Plans ain’t worth a damn if there is no political will to follow through on them.

And so, that is what the London Drugs bunfight is about, boys and girls. About developers trying to weasel out of their good-faith commitments and about this council’s last best chance to show some gumption and conviction and put their money where their planning mouths are. Time to walk the talk.

To sharpen our focus, let’s harvest the red herrings that have been showing up on Pique’s letter pages.

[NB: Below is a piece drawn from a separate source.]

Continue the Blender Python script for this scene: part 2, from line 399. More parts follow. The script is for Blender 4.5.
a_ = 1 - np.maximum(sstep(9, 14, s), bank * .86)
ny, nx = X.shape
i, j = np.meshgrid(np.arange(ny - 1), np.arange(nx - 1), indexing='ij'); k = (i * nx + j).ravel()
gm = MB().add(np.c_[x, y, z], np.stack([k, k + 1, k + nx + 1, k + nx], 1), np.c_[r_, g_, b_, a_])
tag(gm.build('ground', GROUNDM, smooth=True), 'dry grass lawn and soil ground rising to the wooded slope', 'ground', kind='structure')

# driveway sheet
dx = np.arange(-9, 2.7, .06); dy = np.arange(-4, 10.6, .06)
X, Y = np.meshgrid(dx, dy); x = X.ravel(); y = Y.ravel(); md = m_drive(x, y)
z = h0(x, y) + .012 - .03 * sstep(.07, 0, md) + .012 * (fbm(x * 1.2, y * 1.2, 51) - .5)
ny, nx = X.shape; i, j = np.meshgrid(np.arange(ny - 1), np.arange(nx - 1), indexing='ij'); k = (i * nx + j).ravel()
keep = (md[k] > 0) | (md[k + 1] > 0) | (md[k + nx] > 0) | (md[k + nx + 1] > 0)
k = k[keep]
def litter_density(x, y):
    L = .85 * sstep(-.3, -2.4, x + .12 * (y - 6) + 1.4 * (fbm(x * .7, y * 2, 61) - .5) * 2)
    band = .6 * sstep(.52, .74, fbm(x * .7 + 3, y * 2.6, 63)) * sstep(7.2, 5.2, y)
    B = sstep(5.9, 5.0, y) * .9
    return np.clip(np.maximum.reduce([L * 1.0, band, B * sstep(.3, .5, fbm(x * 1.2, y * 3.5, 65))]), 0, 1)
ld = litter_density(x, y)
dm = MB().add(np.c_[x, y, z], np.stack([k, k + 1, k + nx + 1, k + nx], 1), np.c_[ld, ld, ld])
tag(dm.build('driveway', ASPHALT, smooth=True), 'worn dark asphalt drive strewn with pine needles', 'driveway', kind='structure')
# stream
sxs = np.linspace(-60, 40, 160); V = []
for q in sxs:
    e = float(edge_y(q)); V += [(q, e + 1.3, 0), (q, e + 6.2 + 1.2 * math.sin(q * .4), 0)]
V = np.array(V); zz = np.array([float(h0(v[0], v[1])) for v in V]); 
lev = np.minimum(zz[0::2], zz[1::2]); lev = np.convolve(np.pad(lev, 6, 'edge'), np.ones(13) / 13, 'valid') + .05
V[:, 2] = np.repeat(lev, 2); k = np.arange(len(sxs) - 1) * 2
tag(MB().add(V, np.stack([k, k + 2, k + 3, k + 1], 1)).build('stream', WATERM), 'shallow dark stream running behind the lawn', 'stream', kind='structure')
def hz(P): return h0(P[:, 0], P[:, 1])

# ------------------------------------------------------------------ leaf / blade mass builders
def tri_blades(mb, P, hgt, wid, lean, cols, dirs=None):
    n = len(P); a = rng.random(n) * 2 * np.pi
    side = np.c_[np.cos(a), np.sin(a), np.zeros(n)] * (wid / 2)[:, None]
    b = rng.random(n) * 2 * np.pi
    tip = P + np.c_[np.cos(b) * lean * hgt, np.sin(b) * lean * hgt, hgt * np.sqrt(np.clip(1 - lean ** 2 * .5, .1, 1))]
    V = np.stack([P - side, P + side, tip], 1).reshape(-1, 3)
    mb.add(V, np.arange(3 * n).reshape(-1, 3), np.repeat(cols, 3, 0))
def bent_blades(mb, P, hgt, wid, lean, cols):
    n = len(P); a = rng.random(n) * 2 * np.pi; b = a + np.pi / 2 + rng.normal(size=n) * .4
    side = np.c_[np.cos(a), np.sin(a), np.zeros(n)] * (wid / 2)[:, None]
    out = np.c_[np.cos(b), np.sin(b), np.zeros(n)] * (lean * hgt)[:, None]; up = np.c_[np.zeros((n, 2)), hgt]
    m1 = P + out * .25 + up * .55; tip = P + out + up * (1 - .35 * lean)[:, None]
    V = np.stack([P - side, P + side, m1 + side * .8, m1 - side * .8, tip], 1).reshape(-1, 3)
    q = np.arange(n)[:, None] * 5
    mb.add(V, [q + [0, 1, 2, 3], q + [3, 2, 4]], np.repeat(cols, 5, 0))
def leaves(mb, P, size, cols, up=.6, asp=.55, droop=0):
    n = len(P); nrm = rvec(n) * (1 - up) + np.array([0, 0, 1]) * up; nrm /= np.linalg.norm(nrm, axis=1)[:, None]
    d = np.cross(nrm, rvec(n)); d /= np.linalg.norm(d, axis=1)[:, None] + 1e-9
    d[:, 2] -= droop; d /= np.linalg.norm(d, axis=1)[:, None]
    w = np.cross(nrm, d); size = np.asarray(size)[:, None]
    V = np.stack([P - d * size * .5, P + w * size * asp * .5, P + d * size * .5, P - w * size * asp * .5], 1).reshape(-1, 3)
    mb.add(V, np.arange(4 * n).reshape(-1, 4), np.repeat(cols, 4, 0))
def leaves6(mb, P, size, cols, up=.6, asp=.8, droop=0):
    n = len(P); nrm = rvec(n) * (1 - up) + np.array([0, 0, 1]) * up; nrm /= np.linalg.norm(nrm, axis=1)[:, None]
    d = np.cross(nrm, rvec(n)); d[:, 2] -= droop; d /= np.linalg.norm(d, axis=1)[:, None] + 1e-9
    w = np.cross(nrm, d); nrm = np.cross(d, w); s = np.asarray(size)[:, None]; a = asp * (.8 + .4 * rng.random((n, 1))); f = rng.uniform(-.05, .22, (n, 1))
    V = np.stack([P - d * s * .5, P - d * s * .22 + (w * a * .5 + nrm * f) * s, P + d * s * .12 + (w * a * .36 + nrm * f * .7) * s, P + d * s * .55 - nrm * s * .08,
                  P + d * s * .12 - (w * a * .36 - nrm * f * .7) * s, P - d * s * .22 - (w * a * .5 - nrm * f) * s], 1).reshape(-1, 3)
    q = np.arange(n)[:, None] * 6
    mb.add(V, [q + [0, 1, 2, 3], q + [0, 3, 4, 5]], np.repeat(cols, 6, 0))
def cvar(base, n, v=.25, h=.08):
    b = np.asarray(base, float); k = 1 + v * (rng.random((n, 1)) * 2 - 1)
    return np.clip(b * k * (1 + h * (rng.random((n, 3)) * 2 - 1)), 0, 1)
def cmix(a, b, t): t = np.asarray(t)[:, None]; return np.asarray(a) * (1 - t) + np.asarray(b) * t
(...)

Council’s ill-timed by-law to limit the size of retail operations to 5,000 square feet is not an assault on the principles of free markets. Grow up. There ain’t no free markets. If there were, Larco could rent their space out to an abattoir. This is about zoning and planning, both of which have been legitimate reins on free markets since people realized living next door to abattoirs was a smelly, disgusting proposition.

Just because Whistler’s taken on too many unfortunate trappings of urban life doesn’t mean you have any rights to shop in big stores with cheaper prices. In case you skipped that day in kindergarten, you can’t have it all people. If you can use the affordability card to rationalize this assault on our little, planned mountain home you can use it to open the doors to any and all bigger and better stores where you can save a buck. There are, and should be, costs associated with living here; it’s what makes the place special.

And just because we had the bad taste to let Starbucks, Gap, Eddie Bauer, and far too many junk food chains infiltrate this town, just because we sold our future to the Olympics™, just because we’ve allowed rapacious landlords to bring home-grown commerce to its knees, doesn’t mean we have to keep repeating the mistakes of the past. Trying to correct your mistakes, or at least foregoing compounding them, is a sure sign of maturity.

Personally, I’d rather have the next story I read about Whistler begin more like the one I read recently about Stowe. It opened by saying, "Stowe, Vt., is a resort town with a soul. Nearly every business is locally owned; there is not a chain-affiliated store, restaurant or motel to be found."

So much nicer than, "Whistler, BC, is a resort town with a really big, cheap drug store."